More contra MOOCs – that pfffft sound is the bubble deflating

Online education and Financial Aid
Online education and Financial Aid (Photo credit: Wikipedia)

I wrote here before sceptically about MOOCs, essentially saying ‘don’t believe the hype’, and that lots of people are going to lose their shirts betting large on web delivery as the new university. The few I’ve looked at end up feeling a little an online version of the Open University courses that used to be broadcast late at night on BBC2.

Lots more contra articles have appeared in the last while (even ignoring this). Here’s a selection (and some are quite stunning):

The Atlantic on MOOC completion rates:

My first massively open online course ended recently, and I just can’t stop asking multiple-choice questions.

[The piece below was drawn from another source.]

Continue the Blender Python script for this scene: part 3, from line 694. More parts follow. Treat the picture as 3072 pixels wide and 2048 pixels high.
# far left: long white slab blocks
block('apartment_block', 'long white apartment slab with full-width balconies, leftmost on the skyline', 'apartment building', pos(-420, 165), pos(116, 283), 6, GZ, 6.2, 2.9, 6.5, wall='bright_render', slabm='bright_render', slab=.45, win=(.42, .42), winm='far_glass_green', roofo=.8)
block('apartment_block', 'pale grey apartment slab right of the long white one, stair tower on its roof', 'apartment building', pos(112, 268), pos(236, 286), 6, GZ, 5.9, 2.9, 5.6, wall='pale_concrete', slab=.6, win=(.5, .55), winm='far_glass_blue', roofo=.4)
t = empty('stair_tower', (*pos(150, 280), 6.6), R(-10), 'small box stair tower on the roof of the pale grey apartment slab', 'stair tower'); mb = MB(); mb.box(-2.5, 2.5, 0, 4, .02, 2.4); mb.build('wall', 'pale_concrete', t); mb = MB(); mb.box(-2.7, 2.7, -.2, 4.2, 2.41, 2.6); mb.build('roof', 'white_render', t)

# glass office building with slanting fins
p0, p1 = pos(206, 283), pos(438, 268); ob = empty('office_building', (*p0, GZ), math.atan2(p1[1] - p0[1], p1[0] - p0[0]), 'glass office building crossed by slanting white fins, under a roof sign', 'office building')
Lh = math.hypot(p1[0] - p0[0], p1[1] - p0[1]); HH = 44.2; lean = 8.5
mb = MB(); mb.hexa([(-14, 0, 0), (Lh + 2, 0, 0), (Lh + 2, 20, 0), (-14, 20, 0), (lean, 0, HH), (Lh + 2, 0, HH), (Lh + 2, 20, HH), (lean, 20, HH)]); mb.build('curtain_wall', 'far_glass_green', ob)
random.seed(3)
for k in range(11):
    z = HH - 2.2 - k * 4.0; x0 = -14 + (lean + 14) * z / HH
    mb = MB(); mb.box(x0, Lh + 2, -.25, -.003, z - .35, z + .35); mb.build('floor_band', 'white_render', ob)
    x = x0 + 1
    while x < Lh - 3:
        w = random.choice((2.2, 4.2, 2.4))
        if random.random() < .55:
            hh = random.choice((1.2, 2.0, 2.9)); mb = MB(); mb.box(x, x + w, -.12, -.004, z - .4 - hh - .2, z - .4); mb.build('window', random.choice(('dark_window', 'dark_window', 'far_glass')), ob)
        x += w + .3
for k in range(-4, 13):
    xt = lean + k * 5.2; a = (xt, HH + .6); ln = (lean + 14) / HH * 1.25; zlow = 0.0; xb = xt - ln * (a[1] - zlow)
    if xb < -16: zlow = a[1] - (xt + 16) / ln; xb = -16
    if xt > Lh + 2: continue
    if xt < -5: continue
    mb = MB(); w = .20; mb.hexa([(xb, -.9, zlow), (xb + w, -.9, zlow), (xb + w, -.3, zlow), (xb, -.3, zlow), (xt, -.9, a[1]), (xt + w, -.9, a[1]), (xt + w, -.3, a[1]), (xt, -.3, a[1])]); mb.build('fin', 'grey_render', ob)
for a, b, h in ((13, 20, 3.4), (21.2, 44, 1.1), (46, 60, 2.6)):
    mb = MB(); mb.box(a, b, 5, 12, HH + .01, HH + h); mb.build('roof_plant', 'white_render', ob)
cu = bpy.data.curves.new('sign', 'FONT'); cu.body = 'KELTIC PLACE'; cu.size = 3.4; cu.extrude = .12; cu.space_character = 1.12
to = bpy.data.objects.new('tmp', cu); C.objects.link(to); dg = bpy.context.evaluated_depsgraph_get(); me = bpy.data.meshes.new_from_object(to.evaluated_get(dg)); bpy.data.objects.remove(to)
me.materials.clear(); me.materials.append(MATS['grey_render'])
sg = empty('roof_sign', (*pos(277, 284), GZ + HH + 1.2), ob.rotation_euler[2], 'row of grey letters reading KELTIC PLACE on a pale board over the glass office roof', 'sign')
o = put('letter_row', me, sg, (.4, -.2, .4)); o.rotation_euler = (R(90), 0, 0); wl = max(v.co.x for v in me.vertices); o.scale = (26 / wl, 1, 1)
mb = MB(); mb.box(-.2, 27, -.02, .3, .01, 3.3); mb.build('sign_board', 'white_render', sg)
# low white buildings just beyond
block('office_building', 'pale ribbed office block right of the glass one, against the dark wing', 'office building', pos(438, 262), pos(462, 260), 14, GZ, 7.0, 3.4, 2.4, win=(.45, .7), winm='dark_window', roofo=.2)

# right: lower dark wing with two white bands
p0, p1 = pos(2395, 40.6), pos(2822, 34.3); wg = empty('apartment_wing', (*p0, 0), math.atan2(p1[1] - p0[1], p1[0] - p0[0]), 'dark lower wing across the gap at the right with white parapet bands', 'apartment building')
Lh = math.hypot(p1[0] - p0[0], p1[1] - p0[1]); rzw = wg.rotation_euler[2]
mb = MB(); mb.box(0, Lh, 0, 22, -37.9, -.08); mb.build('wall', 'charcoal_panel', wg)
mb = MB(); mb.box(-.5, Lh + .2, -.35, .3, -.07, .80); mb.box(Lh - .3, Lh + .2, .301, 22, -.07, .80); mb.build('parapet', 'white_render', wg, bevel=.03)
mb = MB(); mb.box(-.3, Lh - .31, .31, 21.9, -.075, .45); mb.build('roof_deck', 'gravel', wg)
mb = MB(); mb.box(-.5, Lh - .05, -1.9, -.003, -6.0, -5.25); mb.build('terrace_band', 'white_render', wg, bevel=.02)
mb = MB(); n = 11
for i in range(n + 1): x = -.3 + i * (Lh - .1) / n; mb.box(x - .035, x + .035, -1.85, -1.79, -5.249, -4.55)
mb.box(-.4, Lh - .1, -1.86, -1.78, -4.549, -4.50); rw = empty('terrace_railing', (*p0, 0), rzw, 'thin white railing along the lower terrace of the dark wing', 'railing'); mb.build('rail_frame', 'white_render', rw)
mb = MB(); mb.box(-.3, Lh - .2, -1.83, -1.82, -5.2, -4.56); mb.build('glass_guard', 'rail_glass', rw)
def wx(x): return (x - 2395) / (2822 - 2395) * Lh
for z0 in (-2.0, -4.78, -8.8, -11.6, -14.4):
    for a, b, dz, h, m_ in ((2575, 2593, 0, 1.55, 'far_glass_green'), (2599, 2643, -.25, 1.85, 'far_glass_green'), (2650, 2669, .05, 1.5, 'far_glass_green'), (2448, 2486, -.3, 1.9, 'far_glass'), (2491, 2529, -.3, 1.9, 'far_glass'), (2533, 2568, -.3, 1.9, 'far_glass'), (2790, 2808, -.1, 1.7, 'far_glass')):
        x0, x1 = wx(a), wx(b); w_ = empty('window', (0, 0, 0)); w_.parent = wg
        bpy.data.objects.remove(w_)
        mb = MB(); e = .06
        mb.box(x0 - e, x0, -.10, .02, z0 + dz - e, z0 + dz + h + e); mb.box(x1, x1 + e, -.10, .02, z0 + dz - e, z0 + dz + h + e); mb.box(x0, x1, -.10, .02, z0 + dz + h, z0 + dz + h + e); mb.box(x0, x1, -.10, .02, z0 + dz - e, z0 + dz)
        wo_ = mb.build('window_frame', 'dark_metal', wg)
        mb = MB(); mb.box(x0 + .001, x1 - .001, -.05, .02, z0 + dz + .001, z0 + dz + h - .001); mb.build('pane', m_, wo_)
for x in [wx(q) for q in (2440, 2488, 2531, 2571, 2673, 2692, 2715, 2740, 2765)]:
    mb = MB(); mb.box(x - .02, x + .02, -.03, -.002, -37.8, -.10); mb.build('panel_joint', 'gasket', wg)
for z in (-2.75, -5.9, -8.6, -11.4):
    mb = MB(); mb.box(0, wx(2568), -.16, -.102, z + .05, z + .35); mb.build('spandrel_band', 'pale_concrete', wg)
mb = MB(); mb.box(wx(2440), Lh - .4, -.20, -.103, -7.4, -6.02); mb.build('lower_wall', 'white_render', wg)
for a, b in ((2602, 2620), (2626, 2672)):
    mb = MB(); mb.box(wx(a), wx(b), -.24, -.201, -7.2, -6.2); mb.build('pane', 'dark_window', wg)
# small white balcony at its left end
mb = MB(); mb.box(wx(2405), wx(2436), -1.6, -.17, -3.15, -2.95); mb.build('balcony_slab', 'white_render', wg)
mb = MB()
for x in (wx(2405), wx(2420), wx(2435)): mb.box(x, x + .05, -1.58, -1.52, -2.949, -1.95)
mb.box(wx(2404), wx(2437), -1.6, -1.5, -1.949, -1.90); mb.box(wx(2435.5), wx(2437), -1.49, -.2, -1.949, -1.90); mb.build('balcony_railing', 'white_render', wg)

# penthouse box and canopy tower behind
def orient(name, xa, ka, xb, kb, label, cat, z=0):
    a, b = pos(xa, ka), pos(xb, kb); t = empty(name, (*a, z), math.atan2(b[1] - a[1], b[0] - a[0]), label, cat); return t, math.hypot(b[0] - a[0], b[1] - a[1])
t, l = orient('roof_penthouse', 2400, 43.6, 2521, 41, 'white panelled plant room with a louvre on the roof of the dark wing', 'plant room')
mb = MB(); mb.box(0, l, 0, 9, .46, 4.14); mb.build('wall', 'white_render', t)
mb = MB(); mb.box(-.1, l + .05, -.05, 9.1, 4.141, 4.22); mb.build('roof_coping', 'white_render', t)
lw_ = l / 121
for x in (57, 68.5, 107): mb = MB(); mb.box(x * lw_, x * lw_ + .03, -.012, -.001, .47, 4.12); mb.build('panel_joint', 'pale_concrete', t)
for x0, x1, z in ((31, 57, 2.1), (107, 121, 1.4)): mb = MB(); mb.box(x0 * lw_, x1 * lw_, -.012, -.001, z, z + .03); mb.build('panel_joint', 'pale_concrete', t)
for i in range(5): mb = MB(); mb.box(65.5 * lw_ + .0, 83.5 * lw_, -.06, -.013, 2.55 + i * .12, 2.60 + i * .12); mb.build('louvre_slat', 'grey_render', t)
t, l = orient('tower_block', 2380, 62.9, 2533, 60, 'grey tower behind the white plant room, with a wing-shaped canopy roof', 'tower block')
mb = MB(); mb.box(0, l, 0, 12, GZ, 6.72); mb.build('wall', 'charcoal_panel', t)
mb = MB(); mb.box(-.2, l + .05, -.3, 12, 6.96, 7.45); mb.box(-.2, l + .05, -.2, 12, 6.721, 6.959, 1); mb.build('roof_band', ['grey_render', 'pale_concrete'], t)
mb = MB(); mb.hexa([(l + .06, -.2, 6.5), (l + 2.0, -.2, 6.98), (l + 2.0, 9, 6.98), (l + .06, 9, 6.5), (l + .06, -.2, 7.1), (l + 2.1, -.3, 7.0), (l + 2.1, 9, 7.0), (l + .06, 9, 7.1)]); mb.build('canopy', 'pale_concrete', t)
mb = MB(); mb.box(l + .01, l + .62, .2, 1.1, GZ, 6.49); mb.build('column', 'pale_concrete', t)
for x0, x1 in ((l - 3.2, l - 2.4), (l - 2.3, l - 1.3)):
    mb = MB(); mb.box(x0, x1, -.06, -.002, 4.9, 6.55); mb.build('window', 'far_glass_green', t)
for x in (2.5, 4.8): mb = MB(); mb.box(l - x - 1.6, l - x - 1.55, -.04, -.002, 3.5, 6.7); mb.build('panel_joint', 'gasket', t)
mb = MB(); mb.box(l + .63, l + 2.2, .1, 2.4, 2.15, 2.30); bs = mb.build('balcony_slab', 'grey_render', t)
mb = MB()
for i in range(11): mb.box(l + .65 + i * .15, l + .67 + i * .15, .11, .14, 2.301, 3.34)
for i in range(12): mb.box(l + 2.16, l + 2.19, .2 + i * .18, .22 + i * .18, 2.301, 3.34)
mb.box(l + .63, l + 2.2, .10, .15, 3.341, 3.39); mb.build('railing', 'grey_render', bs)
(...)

Here’s one: Which of the following statements might be true?

1) Two-thirds of those enrolled never showed up

2) More than half of the students earned a passing grade

It’s obviously a trick question since the answer is “both.” The apparent contradiction is entirely dependent on another, perhaps bigger question, one that is often phrased as a challenge—if not to to the idea of MOOCs, to the idea of their value: What good is a class where only 2 percent of the students bother to finish?

Or, to put it a little more quantitatively: What denominator should we use in computing student participation, engagement, and completion in a course like this, when the numerator is going to be the number who passed (in my case, 1,196)?

Fast Company profile of Sebastian Thrun (more or less the inventor of MOOCs). A must read. He’s not a happy camper anymore:

… he was obsessing over a data point that was rarely mentioned in the breathless accounts about the power of new forms of free online education: the shockingly low number of students who actually finish the classes, which is fewer than 10%. Not all of those people received a passing grade, either, meaning that for every 100 pupils who enrolled in a free course, something like five actually learned the topic. If this was an education revolution, it was a disturbingly uneven one.

“We were on the front pages of newspapers and magazines, and at the same time, I was realizing, we don’t educate people as others wished, or as I wished. We have a lousy product,” Thrun tells me. “It was a painful moment.” Turns out he doesn’t even like the term MOOC.

Some great snark from Slate:

 ….the new direction of Udacity, which is to leave the university environment and focus on corporate training courses, seems appropriate: Sure, go “disrupt” a bunch of corporations, they love that kind of thing.

Neatly fulfilling my suspicion that where the money is to be made in MOOCs in the short-term is in life-long learning – things like CPDs etc.

And see this for MOOCs and privilege:

Most people who take massive open online courses already hold a degree from a traditional institution, according to a new paper from the University of Pennsylvania.

Wow. People who already know how to learn are the ones who are most likely to continue learning and to do so independently:

“The individuals the MOOC revolution is supposed to help the most—those without access to higher education in developing countries—are underrepresented among the early adopters,” write the paper’s six authors.

Sure, we do need to experiment with lecture delivery: but in the end, we need to foster responsible, motivated, curious, self-directed learners. And this is a life-long project, starting from the earliest exposure to education, attitudes and behaviours within the home toward learning, quality of schools,  the more general social and cultural value placed on education, and so on. Placing a course online without all of these (and many other) hidden supports is not going to achieve much of anything.

UPDATE: A must read from Tressie McMillan Cottom with lots of wisdom, but this ‘graph struck me particularly:

 …places like SJSU that don’t benefit from Stanford’s highly selective admissions standards to skim the most prepared students, those general education classes have to do double-duty filling in learning gaps. Offering these courses for credit using Udacity significantly increases the incentive for students to take the class and risks for students if the class is a dud. General education courses are path dependent, meaning you fail one course at the beginning of a sequence and you cannot take the next course in that sequence. Research shows that disrupting path dependent coursework really hurts the most marginal students by increasing their time to degree completion, dinging their motivation, and sinking their GPAs.

In other words, those who are best-prepared and most-motivated to learn are the ones that MOOCs are best for (whoops). She teases out the other implications very carefully here too. Her point about accreditation and vetting is  also key: you can’t just put on a class in a university. It must necessarily be run through the relevant teaching committee, it must reach the relevant standard, it must be examined (etc, ad nauseum). MOOCs – not so much.